Upper row: histograms of the order parameter for the triangular lattice TFFIM at $h=0.4$ and 1.5, with $L=6$. Lower row: histogram of the order parameter for the triangular lattice TFFIM with same set of $h$ for $L=12$. According to the crossing of the Binder cumulant in Fig. 4, the quantum critical point is at $h_c=1.64\left(1\right)$. Left panels show clearly sixfold rotational symmetry and the right panels show emergent $\text{O}\left(2\right)$ symmetry close to the QCP.

Figure 4

Binder cumulant $U$ as function of transverse field $h$ for different system sizes for the triangular lattice TFFIM. Inset: data collapse of the $U$ for $h_c=1.64\left(1\right)$ and $\nu =0.67\left(2\right)$.

Figure 5

Upper row: histograms of the order parameter for the honeycomb lattice TFFIM at $h=2.45$ and 2.5 for $L=6$. Lower row: histogram of the order parameter for the honeycomb lattice TFFIM with same set of $h$ for $L=8$. There is $no$ sign of emergent continuous $\text{O}\left(3\right)$ symmetry.
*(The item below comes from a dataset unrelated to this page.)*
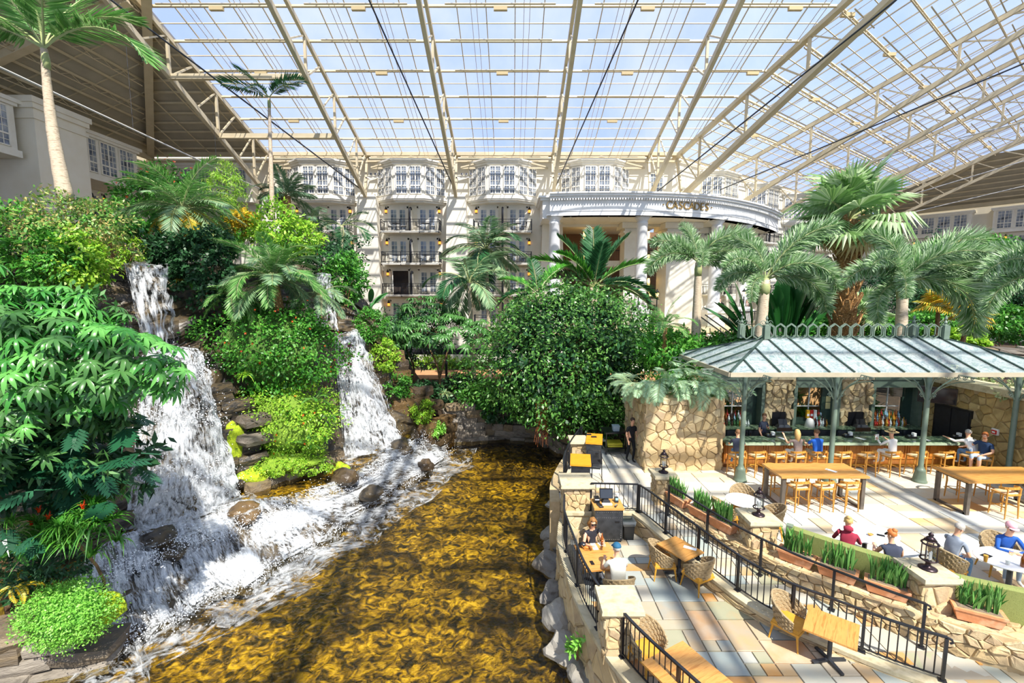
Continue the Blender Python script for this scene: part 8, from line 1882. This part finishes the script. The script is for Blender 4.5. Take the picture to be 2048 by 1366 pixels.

Note, according to the crossing of the Binder cumulant in Fig. 6, the quantum phase transition is at $h_c=2.48\left(1\right)$. The histograms at $h=2.5$ clearly contain the coexistence of the discrete symmetry breaking at $h<h_c$ and the zero magnetization at $h>h_c$.

Figure 6

Binder cumulant for the honeycomb lattice TFFIM. As system size increases, it is clear that $U$ develops a negative peak that grows with increasing $L$, indicating a first-order phase transition at $h=2.48\left(1\right)$.

Figure 7

Anisotropic term ${\nu }_6$ as function of transverse field $h$ for different system sizes on the triangular lattice TFFIM. ${\nu }_6$ goes to zero at the QCP, giving rise to the emergent continuous $\text{O}\left(2\right)$ symmetry. The blue vertical dashed line highlights the position of $h_c$. The blue horizontal dashed line highlights the value of ${\nu }_6=0$.

Figure 8

${\nu }_4$ (a) and ${\nu }_6$ (b) as function of transverse field $h$ for different system sizes on the honeycomb lattice TFFIM. As $h$ is approaching the $h_c$, ${\nu }_4$ and ${\nu }_6$ increase greatly, in obvious contrast to the anisotropic term in the triangular lattice case (see Fig. 7), and give rise to a first-order phase transition (see Figs. 5 and 6). The blue vertical dashed line highlights the position of $h_c$.